#### TASK BRIEF
Go through the records and give each one again exactly.

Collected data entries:
-- START --
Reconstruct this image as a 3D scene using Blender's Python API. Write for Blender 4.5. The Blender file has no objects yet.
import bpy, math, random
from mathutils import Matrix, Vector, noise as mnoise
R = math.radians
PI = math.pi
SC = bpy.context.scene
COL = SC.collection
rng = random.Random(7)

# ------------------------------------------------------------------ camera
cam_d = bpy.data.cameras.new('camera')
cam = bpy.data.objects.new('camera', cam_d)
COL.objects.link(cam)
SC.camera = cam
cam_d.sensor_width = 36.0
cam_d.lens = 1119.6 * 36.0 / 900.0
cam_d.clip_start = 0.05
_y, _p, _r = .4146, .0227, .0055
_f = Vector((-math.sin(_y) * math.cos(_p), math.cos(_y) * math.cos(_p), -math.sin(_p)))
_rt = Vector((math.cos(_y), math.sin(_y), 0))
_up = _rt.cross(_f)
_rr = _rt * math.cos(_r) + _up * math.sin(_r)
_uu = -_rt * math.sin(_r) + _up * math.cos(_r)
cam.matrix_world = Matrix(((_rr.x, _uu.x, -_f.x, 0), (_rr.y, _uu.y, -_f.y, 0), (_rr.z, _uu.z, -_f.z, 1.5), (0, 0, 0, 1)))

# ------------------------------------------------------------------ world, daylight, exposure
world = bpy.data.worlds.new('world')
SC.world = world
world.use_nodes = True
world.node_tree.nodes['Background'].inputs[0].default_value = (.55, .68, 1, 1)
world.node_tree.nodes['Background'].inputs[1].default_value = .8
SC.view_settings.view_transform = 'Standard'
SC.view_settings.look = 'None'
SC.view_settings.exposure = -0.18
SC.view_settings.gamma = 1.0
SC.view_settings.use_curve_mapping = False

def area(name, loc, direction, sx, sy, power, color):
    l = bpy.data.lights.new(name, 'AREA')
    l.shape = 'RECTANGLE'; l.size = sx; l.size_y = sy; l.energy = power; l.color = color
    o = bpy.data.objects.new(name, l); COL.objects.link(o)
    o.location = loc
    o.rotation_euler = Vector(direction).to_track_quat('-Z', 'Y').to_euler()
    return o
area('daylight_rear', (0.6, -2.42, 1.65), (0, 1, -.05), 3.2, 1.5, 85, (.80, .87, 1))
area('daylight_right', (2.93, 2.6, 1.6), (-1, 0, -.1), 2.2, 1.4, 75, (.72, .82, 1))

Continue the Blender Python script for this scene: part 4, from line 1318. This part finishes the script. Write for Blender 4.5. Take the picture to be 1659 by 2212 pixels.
-- END --
#### RESPONSE FOR THIS EXERCISE
Reconstruct this image as a 3D scene using Blender's Python API. Write for Blender 4.5. The Blender file has no objects yet.
import bpy, math, random
from mathutils import Matrix, Vector, noise as mnoise
R = math.radians
PI = math.pi
SC = bpy.context.scene
COL = SC.collection
rng = random.Random(7)

# ------------------------------------------------------------------ camera
cam_d = bpy.data.cameras.new('camera')
cam = bpy.data.objects.new('camera', cam_d)
COL.objects.link(cam)
SC.camera = cam
cam_d.sensor_width = 36.0
cam_d.lens = 1119.6 * 36.0 / 900.0
cam_d.clip_start = 0.05
_y, _p, _r = .4146, .0227, .0055
_f = Vector((-math.sin(_y) * math.cos(_p), math.cos(_y) * math.cos(_p), -math.sin(_p)))
_rt = Vector((math.cos(_y), math.sin(_y), 0))
_up = _rt.cross(_f)
_rr = _rt * math.cos(_r) + _up * math.sin(_r)
_uu = -_rt * math.sin(_r) + _up * math.cos(_r)
cam.matrix_world = Matrix(((_rr.x, _uu.x, -_f.x, 0), (_rr.y, _uu.y, -_f.y, 0), (_rr.z, _uu.z, -_f.z, 1.5), (0, 0, 0, 1)))

# ------------------------------------------------------------------ world, daylight, exposure
world = bpy.data.worlds.new('world')
SC.world = world
world.use_nodes = True
world.node_tree.nodes['Background'].inputs[0].default_value = (.55, .68, 1, 1)
world.node_tree.nodes['Background'].inputs[1].default_value = .8
SC.view_settings.view_transform = 'Standard'
SC.view_settings.look = 'None'
SC.view_settings.exposure = -0.18
SC.view_settings.gamma = 1.0
SC.view_settings.use_curve_mapping = False

def area(name, loc, direction, sx, sy, power, color):
    l = bpy.data.lights.new(name, 'AREA')
    l.shape = 'RECTANGLE'; l.size = sx; l.size_y = sy; l.energy = power; l.color = color
    o = bpy.data.objects.new(name, l); COL.objects.link(o)
    o.location = loc
    o.rotation_euler = Vector(direction).to_track_quat('-Z', 'Y').to_euler()
    return o
area('daylight_rear', (0.6, -2.42, 1.65), (0, 1, -.05), 3.2, 1.5, 85, (.80, .87, 1))
area('daylight_right', (2.93, 2.6, 1.6), (-1, 0, -.1), 2.2, 1.4, 75, (.72, .82, 1))

Continue the Blender Python script for this scene: part 4, from line 1318. This part finishes the script. Write for Blender 4.5. Take the picture to be 1659 by 2212 pixels.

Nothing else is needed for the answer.